(Excerpt from a dataset)

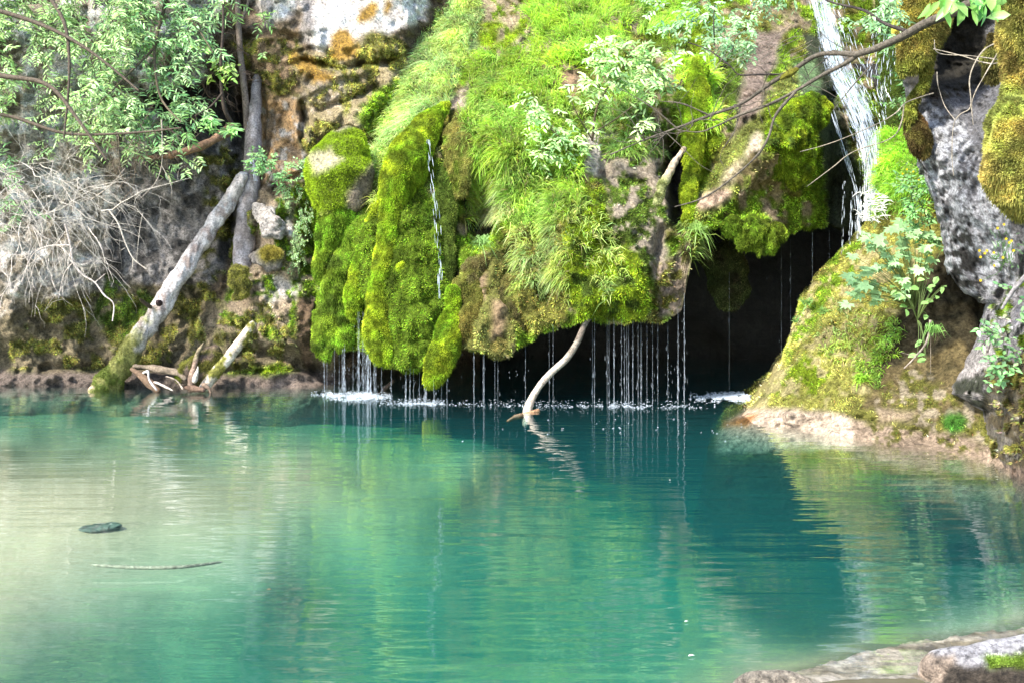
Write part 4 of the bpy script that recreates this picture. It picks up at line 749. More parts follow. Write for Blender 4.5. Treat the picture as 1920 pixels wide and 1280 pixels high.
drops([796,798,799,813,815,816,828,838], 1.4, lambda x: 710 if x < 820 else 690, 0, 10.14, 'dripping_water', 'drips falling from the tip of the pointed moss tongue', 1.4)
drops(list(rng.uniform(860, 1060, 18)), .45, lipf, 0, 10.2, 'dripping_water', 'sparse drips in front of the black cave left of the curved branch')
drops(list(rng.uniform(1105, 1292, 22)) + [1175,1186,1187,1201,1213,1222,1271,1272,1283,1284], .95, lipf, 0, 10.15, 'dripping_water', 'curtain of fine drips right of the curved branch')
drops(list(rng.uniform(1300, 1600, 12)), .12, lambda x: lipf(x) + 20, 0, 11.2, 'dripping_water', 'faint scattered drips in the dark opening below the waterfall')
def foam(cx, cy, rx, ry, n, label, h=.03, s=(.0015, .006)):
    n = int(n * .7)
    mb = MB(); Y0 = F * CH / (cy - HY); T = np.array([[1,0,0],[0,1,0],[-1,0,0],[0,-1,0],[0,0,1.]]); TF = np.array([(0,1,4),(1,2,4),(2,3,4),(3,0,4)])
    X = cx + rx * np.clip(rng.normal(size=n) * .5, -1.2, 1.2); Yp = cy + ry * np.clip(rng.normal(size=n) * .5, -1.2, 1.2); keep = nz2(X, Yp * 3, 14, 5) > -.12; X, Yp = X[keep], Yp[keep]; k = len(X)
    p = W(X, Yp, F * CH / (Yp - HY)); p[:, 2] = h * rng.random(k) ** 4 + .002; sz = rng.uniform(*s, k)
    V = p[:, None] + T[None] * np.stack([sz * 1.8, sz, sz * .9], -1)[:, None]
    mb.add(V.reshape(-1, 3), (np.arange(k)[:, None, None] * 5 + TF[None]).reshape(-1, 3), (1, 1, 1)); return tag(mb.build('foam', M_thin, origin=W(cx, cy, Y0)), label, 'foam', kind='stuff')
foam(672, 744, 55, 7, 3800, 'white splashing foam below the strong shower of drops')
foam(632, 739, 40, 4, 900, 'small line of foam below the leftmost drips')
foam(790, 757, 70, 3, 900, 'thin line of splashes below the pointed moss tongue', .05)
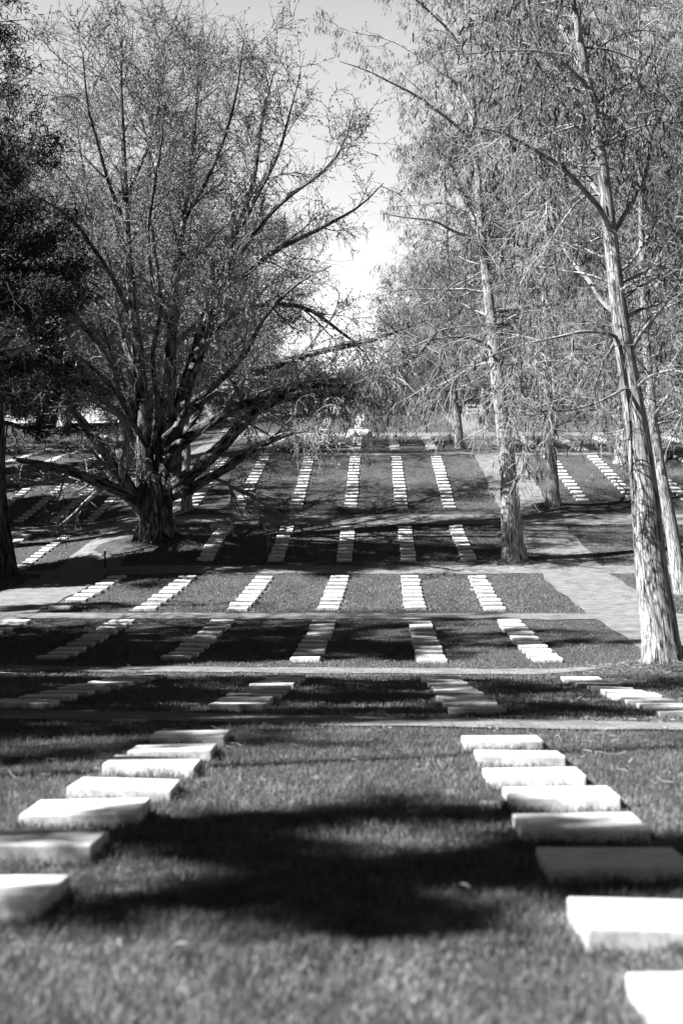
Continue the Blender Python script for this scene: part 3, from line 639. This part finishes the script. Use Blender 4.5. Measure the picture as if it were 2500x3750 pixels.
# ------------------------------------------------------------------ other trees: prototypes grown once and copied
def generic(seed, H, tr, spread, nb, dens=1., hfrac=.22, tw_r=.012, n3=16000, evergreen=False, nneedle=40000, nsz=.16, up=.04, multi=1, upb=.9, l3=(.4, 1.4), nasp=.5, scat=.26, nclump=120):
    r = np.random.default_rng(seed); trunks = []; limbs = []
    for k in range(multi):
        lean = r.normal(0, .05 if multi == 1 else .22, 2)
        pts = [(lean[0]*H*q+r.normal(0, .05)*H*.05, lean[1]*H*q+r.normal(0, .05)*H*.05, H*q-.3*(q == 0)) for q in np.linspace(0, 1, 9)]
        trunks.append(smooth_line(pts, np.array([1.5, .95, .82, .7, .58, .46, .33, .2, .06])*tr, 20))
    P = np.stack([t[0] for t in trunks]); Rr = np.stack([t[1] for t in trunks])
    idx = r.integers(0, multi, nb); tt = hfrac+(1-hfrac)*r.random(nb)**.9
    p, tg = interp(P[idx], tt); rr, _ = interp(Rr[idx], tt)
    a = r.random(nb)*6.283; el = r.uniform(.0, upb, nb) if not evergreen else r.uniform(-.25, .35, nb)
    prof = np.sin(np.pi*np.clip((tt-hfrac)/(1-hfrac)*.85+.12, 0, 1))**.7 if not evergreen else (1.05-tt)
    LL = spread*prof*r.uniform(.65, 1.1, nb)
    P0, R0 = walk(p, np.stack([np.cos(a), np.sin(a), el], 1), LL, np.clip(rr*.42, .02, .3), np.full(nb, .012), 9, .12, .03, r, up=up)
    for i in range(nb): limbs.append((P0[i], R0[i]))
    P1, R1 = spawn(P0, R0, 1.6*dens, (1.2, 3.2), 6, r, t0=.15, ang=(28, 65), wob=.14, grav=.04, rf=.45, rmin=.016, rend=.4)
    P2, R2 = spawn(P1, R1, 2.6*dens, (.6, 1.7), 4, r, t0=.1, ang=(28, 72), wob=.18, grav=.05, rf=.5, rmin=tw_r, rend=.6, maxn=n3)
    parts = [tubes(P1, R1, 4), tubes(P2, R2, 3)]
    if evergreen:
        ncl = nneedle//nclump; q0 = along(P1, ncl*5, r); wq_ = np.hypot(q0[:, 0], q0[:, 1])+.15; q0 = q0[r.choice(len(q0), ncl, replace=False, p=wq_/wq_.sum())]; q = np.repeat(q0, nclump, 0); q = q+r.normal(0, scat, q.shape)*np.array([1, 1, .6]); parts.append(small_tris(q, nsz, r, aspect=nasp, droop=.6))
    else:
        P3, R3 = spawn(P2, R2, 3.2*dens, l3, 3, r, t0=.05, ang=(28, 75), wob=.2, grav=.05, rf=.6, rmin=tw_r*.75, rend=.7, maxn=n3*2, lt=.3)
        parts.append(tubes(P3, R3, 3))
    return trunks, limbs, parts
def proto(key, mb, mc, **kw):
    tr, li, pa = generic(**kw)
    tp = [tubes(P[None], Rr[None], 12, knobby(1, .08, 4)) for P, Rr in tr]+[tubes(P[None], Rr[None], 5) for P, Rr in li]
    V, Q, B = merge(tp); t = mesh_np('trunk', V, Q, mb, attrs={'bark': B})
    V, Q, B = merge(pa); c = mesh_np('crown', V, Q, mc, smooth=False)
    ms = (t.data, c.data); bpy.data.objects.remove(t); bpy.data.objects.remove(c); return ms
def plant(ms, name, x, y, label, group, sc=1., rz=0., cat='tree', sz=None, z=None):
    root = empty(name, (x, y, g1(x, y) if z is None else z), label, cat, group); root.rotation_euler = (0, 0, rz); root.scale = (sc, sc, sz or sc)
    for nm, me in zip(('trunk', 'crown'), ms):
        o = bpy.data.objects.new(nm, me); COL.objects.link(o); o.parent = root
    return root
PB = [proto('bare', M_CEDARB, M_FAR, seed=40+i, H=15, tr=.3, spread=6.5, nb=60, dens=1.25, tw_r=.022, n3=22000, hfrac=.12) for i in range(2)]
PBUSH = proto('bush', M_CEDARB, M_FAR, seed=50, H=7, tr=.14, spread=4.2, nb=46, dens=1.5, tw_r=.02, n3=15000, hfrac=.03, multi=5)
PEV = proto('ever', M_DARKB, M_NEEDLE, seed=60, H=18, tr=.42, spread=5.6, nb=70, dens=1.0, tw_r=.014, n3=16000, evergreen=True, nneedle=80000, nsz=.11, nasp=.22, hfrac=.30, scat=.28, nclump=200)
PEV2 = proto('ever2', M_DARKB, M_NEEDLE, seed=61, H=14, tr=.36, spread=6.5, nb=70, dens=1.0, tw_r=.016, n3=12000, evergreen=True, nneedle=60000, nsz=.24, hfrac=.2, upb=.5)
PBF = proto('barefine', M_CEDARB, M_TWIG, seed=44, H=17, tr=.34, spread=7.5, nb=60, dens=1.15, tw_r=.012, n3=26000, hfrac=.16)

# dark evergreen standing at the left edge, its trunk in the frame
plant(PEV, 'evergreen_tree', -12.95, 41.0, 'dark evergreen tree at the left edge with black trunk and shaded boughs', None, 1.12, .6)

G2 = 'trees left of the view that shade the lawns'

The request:
Copy the material above exactly and drop the pictures.

Exercise solution:
Write part 4 of the bpy script that recreates this picture. It picks up at line 749. More parts follow. Write for Blender 4.5. Treat the picture as 1920 pixels wide and 1280 pixels high.
drops([796,798,799,813,815,816,828,838], 1.4, lambda x: 710 if x < 820 else 690, 0, 10.14, 'dripping_water', 'drips falling from the tip of the pointed moss tongue', 1.4)
drops(list(rng.uniform(860, 1060, 18)), .45, lipf, 0, 10.2, 'dripping_water', 'sparse drips in front of the black cave left of the curved branch')
drops(list(rng.uniform(1105, 1292, 22)) + [1175,1186,1187,1201,1213,1222,1271,1272,1283,1284], .95, lipf, 0, 10.15, 'dripping_water', 'curtain of fine drips right of the curved branch')
drops(list(rng.uniform(1300, 1600, 12)), .12, lambda x: lipf(x) + 20, 0, 11.2, 'dripping_water', 'faint scattered drips in the dark opening below the waterfall')
def foam(cx, cy, rx, ry, n, label, h=.03, s=(.0015, .006)):
    n = int(n * .7)
    mb = MB(); Y0 = F * CH / (cy - HY); T = np.array([[1,0,0],[0,1,0],[-1,0,0],[0,-1,0],[0,0,1.]]); TF = np.array([(0,1,4),(1,2,4),(2,3,4),(3,0,4)])
    X = cx + rx * np.clip(rng.normal(size=n) * .5, -1.2, 1.2); Yp = cy + ry * np.clip(rng.normal(size=n) * .5, -1.2, 1.2); keep = nz2(X, Yp * 3, 14, 5) > -.12; X, Yp = X[keep], Yp[keep]; k = len(X)
    p = W(X, Yp, F * CH / (Yp - HY)); p[:, 2] = h * rng.random(k) ** 4 + .002; sz = rng.uniform(*s, k)
    V = p[:, None] + T[None] * np.stack([sz * 1.8, sz, sz * .9], -1)[:, None]
    mb.add(V.reshape(-1, 3), (np.arange(k)[:, None, None] * 5 + TF[None]).reshape(-1, 3), (1, 1, 1)); return tag(mb.build('foam', M_thin, origin=W(cx, cy, Y0)), label, 'foam', kind='stuff')
foam(672, 744, 55, 7, 3800, 'white splashing foam below the strong shower of drops')
foam(632, 739, 40, 4, 900, 'small line of foam below the leftmost drips')
foam(790, 757, 70, 3, 900, 'thin line of splashes below the pointed moss tongue', .05)
Continue the Blender Python script for this scene: part 3, from line 639. This part finishes the script. Use Blender 4.5. Measure the picture as if it were 2500x3750 pixels.
# ------------------------------------------------------------------ other trees: prototypes grown once and copied
def generic(seed, H, tr, spread, nb, dens=1., hfrac=.22, tw_r=.012, n3=16000, evergreen=False, nneedle=40000, nsz=.16, up=.04, multi=1, upb=.9, l3=(.4, 1.4), nasp=.5, scat=.26, nclump=120):
    r = np.random.default_rng(seed); trunks = []; limbs = []
    for k in range(multi):
        lean = r.normal(0, .05 if multi == 1 else .22, 2)
        pts = [(lean[0]*H*q+r.normal(0, .05)*H*.05, lean[1]*H*q+r.normal(0, .05)*H*.05, H*q-.3*(q == 0)) for q in np.linspace(0, 1, 9)]
        trunks.append(smooth_line(pts, np.array([1.5, .95, .82, .7, .58, .46, .33, .2, .06])*tr, 20))
    P = np.stack([t[0] for t in trunks]); Rr = np.stack([t[1] for t in trunks])
    idx = r.integers(0, multi, nb); tt = hfrac+(1-hfrac)*r.random(nb)**.9
    p, tg = interp(P[idx], tt); rr, _ = interp(Rr[idx], tt)
    a = r.random(nb)*6.283; el = r.uniform(.0, upb, nb) if not evergreen else r.uniform(-.25, .35, nb)
    prof = np.sin(np.pi*np.clip((tt-hfrac)/(1-hfrac)*.85+.12, 0, 1))**.7 if not evergreen else (1.05-tt)
    LL = spread*prof*r.uniform(.65, 1.1, nb)
    P0, R0 = walk(p, np.stack([np.cos(a), np.sin(a), el], 1), LL, np.clip(rr*.42, .02, .3), np.full(nb, .012), 9, .12, .03, r, up=up)
    for i in range(nb): limbs.append((P0[i], R0[i]))
    P1, R1 = spawn(P0, R0, 1.6*dens, (1.2, 3.2), 6, r, t0=.15, ang=(28, 65), wob=.14, grav=.04, rf=.45, rmin=.016, rend=.4)
    P2, R2 = spawn(P1, R1, 2.6*dens, (.6, 1.7), 4, r, t0=.1, ang=(28, 72), wob=.18, grav=.05, rf=.5, rmin=tw_r, rend=.6, maxn=n3)
    parts = [tubes(P1, R1, 4), tubes(P2, R2, 3)]
    if evergreen:
        ncl = nneedle//nclump; q0 = along(P1, ncl*5, r); wq_ = np.hypot(q0[:, 0], q0[:, 1])+.15; q0 = q0[r.choice(len(q0), ncl, replace=False, p=wq_/wq_.sum())]; q = np.repeat(q0, nclump, 0); q = q+r.normal(0, scat, q.shape)*np.array([1, 1, .6]); parts.append(small_tris(q, nsz, r, aspect=nasp, droop=.6))
    else:
        P3, R3 = spawn(P2, R2, 3.2*dens, l3, 3, r, t0=.05, ang=(28, 75), wob=.2, grav=.05, rf=.6, rmin=tw_r*.75, rend=.7, maxn=n3*2, lt=.3)
        parts.append(tubes(P3, R3, 3))
    return trunks, limbs, parts
def proto(key, mb, mc, **kw):
    tr, li, pa = generic(**kw)
    tp = [tubes(P[None], Rr[None], 12, knobby(1, .08, 4)) for P, Rr in tr]+[tubes(P[None], Rr[None], 5) for P, Rr in li]
    V, Q, B = merge(tp); t = mesh_np('trunk', V, Q, mb, attrs={'bark': B})
    V, Q, B = merge(pa); c = mesh_np('crown', V, Q, mc, smooth=False)
    ms = (t.data, c.data); bpy.data.objects.remove(t); bpy.data.objects.remove(c); return ms
def plant(ms, name, x, y, label, group, sc=1., rz=0., cat='tree', sz=None, z=None):
    root = empty(name, (x, y, g1(x, y) if z is None else z), label, cat, group); root.rotation_euler = (0, 0, rz); root.scale = (sc, sc, sz or sc)
    for nm, me in zip(('trunk', 'crown'), ms):
        o = bpy.data.objects.new(nm, me); COL.objects.link(o); o.parent = root
    return root
PB = [proto('bare', M_CEDARB, M_FAR, seed=40+i, H=15, tr=.3, spread=6.5, nb=60, dens=1.25, tw_r=.022, n3=22000, hfrac=.12) for i in range(2)]
PBUSH = proto('bush', M_CEDARB, M_FAR, seed=50, H=7, tr=.14, spread=4.2, nb=46, dens=1.5, tw_r=.02, n3=15000, hfrac=.03, multi=5)
PEV = proto('ever', M_DARKB, M_NEEDLE, seed=60, H=18, tr=.42, spread=5.6, nb=70, dens=1.0, tw_r=.014, n3=16000, evergreen=True, nneedle=80000, nsz=.11, nasp=.22, hfrac=.30, scat=.28, nclump=200)
PEV2 = proto('ever2', M_DARKB, M_NEEDLE, seed=61, H=14, tr=.36, spread=6.5, nb=70, dens=1.0, tw_r=.016, n3=12000, evergreen=True, nneedle=60000, nsz=.24, hfrac=.2, upb=.5)
PBF = proto('barefine', M_CEDARB, M_TWIG, seed=44, H=17, tr=.34, spread=7.5, nb=60, dens=1.15, tw_r=.012, n3=26000, hfrac=.16)

# dark evergreen standing at the left edge, its trunk in the frame
plant(PEV, 'evergreen_tree', -12.95, 41.0, 'dark evergreen tree at the left edge with black trunk and shaded boughs', None, 1.12, .6)

G2 = 'trees left of the view that shade the lawns'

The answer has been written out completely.